Companies: Collection: Deposit-takers, building societies and certain companies - ITA07/Part15/Chapter15: Delivering a Return and Payment




A company is obliged under ITA07/S949 to make a return where a payment was made for a return period. No notice to deliver a return is issued EM8051.

A company has to return to HMRC franked investment income where, for the same accounting period, a return is made of franked payments for that return period or an earlier return period. The return of the franked investment income is treated as a claim made in a return.

A claim to set-off of tax deducted on payments received against tax paid on payments made must be made in a return under ITA07/S949. If no claim is made for set off the Income Tax deducted is set against the CT due on the profits returned.

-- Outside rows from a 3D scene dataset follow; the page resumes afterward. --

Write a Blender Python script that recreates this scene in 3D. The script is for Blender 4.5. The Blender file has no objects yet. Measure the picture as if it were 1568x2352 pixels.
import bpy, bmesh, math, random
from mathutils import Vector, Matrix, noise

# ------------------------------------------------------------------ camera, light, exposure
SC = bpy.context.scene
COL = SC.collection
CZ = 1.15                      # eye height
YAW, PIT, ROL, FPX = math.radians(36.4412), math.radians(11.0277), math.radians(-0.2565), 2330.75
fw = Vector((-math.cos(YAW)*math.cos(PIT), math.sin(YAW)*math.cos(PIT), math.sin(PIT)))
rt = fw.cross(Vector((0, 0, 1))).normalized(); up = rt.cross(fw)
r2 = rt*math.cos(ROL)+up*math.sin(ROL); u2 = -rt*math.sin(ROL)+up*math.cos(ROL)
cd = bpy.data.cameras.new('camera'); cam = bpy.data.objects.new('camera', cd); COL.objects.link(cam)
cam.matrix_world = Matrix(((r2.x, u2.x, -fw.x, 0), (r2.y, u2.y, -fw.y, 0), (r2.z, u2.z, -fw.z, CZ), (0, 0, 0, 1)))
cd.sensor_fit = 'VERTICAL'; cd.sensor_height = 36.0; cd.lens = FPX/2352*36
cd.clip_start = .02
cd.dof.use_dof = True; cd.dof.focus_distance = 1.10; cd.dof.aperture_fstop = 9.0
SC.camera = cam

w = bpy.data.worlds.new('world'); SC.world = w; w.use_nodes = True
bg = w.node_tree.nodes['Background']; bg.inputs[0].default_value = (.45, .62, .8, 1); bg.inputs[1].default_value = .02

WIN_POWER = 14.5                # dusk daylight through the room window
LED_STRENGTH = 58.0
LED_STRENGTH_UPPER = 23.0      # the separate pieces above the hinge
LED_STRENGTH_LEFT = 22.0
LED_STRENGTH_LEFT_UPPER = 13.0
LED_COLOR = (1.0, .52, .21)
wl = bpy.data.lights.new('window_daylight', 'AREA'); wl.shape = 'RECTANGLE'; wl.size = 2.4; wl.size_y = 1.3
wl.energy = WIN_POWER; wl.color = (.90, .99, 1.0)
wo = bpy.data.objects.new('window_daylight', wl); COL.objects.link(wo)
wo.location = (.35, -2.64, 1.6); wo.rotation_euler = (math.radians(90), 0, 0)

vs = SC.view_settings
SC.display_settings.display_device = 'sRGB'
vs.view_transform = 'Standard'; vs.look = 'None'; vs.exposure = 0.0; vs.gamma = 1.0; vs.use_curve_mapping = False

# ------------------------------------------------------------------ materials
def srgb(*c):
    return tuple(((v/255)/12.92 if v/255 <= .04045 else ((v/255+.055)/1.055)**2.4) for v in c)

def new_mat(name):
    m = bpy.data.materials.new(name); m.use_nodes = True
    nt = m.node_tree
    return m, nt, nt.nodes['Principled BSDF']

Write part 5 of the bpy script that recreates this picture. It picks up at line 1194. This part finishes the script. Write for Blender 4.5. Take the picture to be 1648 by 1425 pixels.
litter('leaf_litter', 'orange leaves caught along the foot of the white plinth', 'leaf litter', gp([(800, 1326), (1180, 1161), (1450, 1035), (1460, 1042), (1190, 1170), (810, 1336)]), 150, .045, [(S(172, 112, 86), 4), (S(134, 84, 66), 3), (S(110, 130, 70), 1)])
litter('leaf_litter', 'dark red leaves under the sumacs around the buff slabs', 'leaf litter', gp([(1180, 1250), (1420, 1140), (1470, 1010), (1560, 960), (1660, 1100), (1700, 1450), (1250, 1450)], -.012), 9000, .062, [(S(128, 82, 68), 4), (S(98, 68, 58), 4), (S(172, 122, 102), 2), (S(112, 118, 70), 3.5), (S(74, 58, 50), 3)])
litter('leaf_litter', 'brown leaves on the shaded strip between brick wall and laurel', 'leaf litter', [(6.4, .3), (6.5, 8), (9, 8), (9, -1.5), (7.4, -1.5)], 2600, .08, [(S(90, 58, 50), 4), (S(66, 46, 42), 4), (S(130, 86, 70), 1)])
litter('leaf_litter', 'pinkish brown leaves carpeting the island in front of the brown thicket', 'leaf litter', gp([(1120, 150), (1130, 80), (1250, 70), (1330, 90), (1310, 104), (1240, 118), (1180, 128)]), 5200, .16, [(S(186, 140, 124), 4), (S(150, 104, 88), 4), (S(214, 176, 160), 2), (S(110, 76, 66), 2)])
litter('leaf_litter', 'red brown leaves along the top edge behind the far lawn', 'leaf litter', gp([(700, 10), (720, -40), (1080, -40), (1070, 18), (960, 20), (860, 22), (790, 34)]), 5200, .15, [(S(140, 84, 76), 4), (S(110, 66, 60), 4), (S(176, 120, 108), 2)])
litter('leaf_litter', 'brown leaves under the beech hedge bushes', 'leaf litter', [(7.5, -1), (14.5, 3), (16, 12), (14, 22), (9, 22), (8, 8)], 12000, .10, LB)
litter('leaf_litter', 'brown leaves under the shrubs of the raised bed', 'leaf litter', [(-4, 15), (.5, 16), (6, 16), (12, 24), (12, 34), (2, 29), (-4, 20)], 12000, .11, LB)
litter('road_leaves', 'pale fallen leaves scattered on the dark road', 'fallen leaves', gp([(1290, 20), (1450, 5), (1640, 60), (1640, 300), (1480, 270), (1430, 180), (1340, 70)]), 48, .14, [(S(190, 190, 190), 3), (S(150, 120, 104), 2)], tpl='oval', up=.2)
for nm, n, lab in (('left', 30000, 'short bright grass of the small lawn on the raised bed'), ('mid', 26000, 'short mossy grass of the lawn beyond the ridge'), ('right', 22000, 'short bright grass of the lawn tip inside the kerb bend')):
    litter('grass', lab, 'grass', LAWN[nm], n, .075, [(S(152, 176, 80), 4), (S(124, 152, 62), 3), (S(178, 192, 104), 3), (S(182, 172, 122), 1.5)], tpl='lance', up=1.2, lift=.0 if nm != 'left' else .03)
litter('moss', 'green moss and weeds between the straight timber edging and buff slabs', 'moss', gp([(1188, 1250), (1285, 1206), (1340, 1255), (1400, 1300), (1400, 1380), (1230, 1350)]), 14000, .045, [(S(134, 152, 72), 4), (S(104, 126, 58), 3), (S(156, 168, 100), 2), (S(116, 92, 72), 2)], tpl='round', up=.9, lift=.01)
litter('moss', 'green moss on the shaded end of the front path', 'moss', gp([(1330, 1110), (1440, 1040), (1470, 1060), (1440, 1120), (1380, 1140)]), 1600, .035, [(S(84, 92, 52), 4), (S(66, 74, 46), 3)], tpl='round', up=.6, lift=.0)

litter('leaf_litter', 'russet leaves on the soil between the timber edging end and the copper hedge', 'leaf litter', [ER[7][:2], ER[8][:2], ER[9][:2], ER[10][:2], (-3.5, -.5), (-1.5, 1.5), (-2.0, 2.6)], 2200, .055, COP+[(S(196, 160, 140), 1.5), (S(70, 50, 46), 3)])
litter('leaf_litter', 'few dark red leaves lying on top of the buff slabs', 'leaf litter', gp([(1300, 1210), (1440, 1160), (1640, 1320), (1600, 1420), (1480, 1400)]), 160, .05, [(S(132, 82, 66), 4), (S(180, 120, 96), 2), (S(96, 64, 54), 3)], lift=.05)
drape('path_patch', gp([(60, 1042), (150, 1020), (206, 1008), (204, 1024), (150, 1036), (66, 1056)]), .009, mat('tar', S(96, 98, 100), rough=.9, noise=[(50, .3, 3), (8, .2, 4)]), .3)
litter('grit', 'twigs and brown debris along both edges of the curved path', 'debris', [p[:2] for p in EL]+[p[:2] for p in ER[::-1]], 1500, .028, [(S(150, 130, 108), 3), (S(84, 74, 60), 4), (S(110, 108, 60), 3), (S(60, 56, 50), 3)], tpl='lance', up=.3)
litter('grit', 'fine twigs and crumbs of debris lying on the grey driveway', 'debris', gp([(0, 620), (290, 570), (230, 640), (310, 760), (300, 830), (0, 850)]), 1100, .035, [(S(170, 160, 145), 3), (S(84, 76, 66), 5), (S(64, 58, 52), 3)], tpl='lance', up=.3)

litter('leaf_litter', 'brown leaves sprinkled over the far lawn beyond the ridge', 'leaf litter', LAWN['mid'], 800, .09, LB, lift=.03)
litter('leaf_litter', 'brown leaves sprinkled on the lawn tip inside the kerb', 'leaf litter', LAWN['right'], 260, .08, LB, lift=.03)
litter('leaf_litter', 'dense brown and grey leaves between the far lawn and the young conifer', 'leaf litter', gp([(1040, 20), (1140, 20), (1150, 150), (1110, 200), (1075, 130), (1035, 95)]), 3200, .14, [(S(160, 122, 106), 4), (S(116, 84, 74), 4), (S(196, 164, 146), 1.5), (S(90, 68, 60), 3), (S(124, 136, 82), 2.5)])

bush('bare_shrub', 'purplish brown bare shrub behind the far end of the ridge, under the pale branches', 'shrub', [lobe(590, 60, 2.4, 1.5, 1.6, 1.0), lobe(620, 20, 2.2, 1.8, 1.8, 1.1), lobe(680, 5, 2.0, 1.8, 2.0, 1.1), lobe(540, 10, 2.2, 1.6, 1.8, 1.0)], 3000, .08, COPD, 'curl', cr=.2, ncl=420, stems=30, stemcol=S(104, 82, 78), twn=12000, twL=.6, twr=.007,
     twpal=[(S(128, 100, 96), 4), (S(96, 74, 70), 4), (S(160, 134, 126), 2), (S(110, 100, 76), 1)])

Fraudulently or negligently delivering an incorrect return makes the company liable to a penalty not exceeding £3,000. A return is only incorrect if the information included in the return is wrong. The form of the return cannot be prescribed by HMRC. Consequently, where no entry has been made on a Form CT61 either under Franked Payments or under Relevant Payments it may be difficult to establish that an incorrect return has been fraudulently or negligently delivered but there is certainly a failure to make a return of that information.

Payment is due at the time by which a return is due and is payable without the making of an assessment.

If you are dissatisfied with or of the opinion that a return of relevant payments is incorrect you can make an assessment to the best of your judgement. You can correct the liability of the company or another person by assessment (see COM23132 for companies or SAM22020 for others), adjustment or set off where a payment made or received by the company has been included in the wrong return.